What this task involves | Pictures excluded, return the lines below from the first through the line holding "return CAM + d * y / d[1]".

(Records with scene code)
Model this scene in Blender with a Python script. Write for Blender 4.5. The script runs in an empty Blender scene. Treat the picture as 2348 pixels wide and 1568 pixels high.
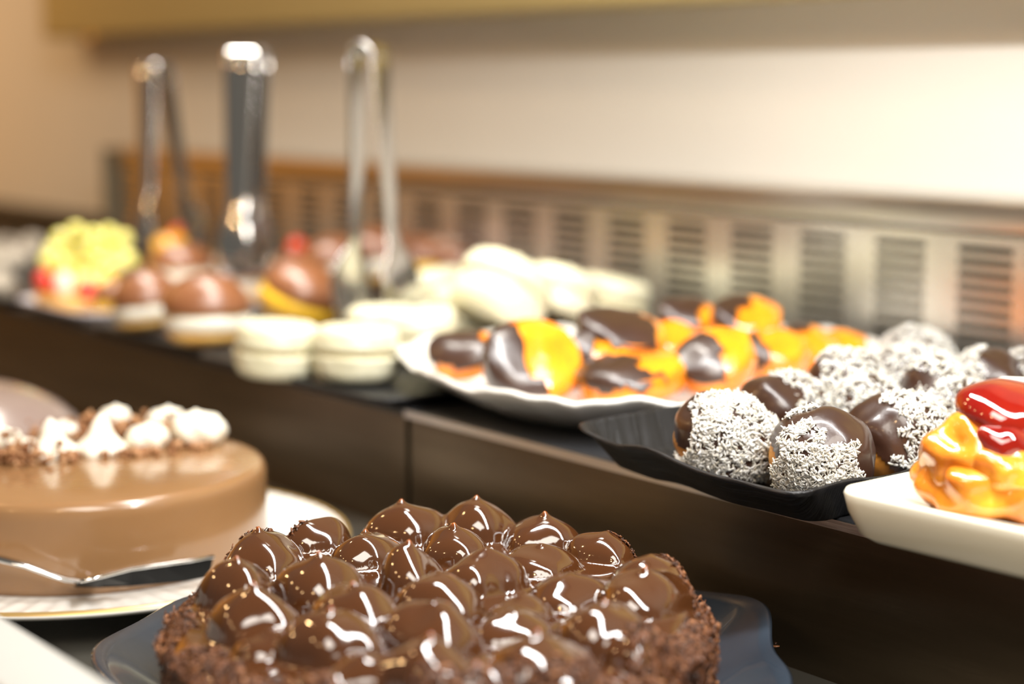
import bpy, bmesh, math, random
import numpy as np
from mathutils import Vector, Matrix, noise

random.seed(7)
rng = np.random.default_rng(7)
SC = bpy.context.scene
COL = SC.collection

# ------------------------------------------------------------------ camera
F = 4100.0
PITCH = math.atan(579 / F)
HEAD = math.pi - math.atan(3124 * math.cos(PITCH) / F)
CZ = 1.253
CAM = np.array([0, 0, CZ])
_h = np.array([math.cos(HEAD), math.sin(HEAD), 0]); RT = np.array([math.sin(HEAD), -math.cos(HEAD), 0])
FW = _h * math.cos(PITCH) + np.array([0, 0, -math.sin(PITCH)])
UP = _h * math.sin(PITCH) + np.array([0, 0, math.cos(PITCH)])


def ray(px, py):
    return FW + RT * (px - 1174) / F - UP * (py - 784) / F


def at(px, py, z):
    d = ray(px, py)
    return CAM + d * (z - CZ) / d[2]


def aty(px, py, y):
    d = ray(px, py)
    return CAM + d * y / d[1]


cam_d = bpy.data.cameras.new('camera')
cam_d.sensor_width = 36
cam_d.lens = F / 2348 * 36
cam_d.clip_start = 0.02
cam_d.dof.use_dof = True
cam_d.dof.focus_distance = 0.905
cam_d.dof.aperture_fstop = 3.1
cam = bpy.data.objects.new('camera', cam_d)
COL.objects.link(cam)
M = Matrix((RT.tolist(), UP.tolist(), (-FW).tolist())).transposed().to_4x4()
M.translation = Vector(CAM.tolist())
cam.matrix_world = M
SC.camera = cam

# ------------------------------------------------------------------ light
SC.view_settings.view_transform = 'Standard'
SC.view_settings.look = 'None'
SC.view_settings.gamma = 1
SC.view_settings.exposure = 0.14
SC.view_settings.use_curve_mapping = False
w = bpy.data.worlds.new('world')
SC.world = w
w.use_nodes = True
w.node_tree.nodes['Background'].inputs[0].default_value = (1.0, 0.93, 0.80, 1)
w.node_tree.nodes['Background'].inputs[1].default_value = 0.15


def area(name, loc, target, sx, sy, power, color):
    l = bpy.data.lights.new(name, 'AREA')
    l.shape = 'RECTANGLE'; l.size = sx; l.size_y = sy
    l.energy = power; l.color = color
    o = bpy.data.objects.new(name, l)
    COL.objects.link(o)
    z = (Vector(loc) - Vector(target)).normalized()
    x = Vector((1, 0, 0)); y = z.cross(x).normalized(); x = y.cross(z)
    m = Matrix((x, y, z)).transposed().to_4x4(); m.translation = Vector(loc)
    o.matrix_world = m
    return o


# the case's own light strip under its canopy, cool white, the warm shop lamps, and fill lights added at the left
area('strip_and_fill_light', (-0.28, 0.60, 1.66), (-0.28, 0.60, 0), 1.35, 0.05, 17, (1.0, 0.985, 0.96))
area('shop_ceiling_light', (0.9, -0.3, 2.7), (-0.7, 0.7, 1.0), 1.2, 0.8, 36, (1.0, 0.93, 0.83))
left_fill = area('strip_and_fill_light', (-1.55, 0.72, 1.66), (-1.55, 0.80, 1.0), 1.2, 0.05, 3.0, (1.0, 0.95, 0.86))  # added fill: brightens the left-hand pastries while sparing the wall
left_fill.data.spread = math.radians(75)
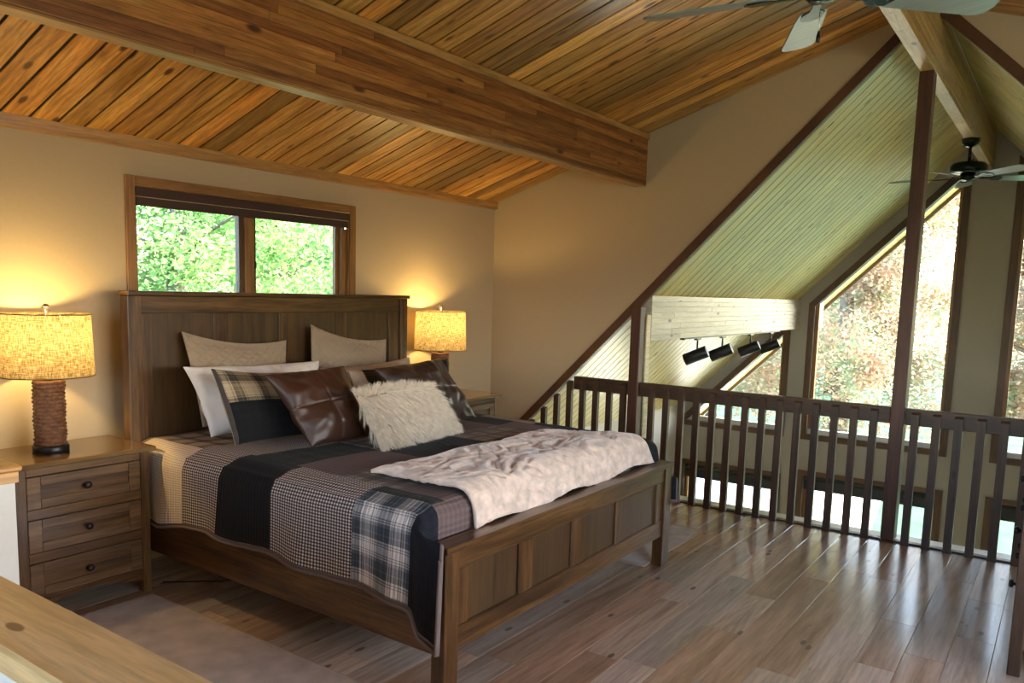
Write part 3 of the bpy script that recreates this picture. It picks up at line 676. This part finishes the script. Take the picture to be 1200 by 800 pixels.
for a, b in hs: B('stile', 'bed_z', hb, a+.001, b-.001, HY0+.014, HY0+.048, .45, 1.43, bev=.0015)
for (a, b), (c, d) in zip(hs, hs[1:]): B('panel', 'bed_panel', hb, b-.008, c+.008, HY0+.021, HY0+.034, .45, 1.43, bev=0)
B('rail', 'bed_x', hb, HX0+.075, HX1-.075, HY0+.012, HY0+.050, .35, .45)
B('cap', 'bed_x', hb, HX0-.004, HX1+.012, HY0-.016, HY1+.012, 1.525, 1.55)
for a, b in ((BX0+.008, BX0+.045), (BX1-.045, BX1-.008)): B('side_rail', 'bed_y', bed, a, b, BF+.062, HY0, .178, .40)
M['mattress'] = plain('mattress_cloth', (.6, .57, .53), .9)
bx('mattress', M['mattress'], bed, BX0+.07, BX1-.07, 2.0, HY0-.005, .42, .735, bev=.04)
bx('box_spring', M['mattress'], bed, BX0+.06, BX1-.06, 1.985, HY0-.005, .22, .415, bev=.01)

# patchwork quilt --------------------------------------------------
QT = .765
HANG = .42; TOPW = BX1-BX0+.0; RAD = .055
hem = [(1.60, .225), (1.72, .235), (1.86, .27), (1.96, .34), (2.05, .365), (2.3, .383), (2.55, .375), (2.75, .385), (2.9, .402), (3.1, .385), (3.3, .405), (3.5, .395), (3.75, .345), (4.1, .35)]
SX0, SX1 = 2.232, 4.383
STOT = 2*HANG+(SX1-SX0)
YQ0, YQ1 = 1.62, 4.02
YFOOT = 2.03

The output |
Model this scene in Blender with a Python script. Write for Blender 4.5. The script runs in an empty Blender scene. Treat the picture as 2348 pixels wide and 1568 pixels high.
import bpy, bmesh, math, random
import numpy as np
from mathutils import Vector, Matrix, noise

random.seed(7)
rng = np.random.default_rng(7)
SC = bpy.context.scene
COL = SC.collection

# ------------------------------------------------------------------ camera
F = 4100.0
PITCH = math.atan(579 / F)
HEAD = math.pi - math.atan(3124 * math.cos(PITCH) / F)
CZ = 1.253
CAM = np.array([0, 0, CZ])
_h = np.array([math.cos(HEAD), math.sin(HEAD), 0]); RT = np.array([math.sin(HEAD), -math.cos(HEAD), 0])
FW = _h * math.cos(PITCH) + np.array([0, 0, -math.sin(PITCH)])
UP = _h * math.sin(PITCH) + np.array([0, 0, math.cos(PITCH)])


def ray(px, py):
    return FW + RT * (px - 1174) / F - UP * (py - 784) / F


def at(px, py, z):
    d = ray(px, py)
    return CAM + d * (z - CZ) / d[2]


def aty(px, py, y):
    d = ray(px, py)
    return CAM + d * y / d[1]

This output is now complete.